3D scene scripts
━━━━━━━━━━━━━━━━━━━━

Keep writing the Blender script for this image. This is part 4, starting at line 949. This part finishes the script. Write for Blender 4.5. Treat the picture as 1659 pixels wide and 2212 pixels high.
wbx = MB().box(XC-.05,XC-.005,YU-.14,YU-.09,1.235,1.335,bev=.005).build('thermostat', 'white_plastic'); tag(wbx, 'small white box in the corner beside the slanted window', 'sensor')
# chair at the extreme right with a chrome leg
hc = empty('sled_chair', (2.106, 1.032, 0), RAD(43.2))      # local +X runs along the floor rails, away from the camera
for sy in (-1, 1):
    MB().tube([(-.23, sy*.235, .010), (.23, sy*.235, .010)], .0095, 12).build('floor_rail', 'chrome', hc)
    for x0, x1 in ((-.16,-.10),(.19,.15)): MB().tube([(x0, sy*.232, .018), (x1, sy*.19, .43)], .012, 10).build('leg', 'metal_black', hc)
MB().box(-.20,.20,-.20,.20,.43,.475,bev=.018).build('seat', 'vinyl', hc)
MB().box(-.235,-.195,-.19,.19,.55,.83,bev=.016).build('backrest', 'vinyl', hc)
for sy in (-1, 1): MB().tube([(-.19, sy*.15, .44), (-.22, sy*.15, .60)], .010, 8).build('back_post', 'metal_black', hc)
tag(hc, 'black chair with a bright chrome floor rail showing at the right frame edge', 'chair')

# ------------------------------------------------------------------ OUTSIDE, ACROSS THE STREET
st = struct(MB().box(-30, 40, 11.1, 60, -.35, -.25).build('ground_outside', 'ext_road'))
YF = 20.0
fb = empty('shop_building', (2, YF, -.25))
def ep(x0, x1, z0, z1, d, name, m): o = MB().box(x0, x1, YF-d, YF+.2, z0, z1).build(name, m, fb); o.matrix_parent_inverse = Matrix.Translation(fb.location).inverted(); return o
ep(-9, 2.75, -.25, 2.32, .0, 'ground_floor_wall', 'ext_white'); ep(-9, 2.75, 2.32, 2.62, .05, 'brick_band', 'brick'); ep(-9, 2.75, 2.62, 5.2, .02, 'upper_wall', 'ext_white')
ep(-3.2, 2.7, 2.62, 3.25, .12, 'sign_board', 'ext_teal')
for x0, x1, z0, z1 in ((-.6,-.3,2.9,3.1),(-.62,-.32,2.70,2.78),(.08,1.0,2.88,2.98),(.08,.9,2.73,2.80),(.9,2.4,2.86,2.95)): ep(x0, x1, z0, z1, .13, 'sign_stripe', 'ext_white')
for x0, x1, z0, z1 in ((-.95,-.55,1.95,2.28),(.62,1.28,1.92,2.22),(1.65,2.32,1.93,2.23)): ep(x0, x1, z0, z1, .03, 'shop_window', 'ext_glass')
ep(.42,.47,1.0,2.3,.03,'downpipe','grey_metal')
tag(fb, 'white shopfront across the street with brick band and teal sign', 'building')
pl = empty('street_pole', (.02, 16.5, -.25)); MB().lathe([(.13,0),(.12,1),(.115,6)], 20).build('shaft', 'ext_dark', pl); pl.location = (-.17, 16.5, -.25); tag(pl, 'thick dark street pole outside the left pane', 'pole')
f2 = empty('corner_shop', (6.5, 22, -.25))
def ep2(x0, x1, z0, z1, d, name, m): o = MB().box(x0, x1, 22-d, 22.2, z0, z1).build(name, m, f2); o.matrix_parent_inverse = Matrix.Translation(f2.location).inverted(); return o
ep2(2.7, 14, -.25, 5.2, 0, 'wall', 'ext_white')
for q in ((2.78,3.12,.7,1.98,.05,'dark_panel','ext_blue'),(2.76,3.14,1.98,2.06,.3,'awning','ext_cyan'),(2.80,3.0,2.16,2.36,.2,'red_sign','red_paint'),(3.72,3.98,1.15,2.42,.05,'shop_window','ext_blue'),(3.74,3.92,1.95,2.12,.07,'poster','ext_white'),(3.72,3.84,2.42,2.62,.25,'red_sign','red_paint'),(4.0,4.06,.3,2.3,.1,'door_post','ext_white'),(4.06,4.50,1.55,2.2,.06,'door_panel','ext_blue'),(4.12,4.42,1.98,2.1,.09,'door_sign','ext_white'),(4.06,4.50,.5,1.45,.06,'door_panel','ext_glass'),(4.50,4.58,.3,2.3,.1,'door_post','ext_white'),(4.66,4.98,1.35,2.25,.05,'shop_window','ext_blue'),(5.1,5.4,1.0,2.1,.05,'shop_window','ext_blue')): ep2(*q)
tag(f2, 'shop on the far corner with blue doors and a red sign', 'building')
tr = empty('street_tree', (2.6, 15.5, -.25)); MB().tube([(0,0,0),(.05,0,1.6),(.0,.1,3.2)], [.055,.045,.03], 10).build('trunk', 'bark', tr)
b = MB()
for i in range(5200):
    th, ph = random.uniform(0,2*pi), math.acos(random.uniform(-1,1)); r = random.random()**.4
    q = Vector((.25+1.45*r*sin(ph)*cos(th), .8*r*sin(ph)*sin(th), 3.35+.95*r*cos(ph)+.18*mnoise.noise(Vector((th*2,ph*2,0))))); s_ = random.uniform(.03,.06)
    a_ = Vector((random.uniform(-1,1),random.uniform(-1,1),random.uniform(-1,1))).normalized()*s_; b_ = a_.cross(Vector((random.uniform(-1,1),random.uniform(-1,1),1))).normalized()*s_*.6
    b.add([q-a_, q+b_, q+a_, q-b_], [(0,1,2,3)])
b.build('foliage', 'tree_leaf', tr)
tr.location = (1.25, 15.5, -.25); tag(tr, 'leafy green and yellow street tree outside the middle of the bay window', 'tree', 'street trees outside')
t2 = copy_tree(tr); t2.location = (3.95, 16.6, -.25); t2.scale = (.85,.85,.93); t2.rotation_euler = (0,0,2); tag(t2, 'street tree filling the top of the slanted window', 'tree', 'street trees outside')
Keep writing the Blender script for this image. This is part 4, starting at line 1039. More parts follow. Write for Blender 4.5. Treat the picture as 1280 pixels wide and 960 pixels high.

━━━━━━━━━━━━━━━━━━━━

> TO DO
The first line of the records and every line down to the line with "tag(hc, 'black chair" must be quoted exactly; leave out all else.

> WRITTEN ANSWER
Keep writing the Blender script for this image. This is part 4, starting at line 949. This part finishes the script. Write for Blender 4.5. Treat the picture as 1659 pixels wide and 2212 pixels high.
wbx = MB().box(XC-.05,XC-.005,YU-.14,YU-.09,1.235,1.335,bev=.005).build('thermostat', 'white_plastic'); tag(wbx, 'small white box in the corner beside the slanted window', 'sensor')
# chair at the extreme right with a chrome leg
hc = empty('sled_chair', (2.106, 1.032, 0), RAD(43.2))      # local +X runs along the floor rails, away from the camera
for sy in (-1, 1):
    MB().tube([(-.23, sy*.235, .010), (.23, sy*.235, .010)], .0095, 12).build('floor_rail', 'chrome', hc)
    for x0, x1 in ((-.16,-.10),(.19,.15)): MB().tube([(x0, sy*.232, .018), (x1, sy*.19, .43)], .012, 10).build('leg', 'metal_black', hc)
MB().box(-.20,.20,-.20,.20,.43,.475,bev=.018).build('seat', 'vinyl', hc)
MB().box(-.235,-.195,-.19,.19,.55,.83,bev=.016).build('backrest', 'vinyl', hc)
for sy in (-1, 1): MB().tube([(-.19, sy*.15, .44), (-.22, sy*.15, .60)], .010, 8).build('back_post', 'metal_black', hc)
tag(hc, 'black chair with a bright chrome floor rail showing at the right frame edge', 'chair')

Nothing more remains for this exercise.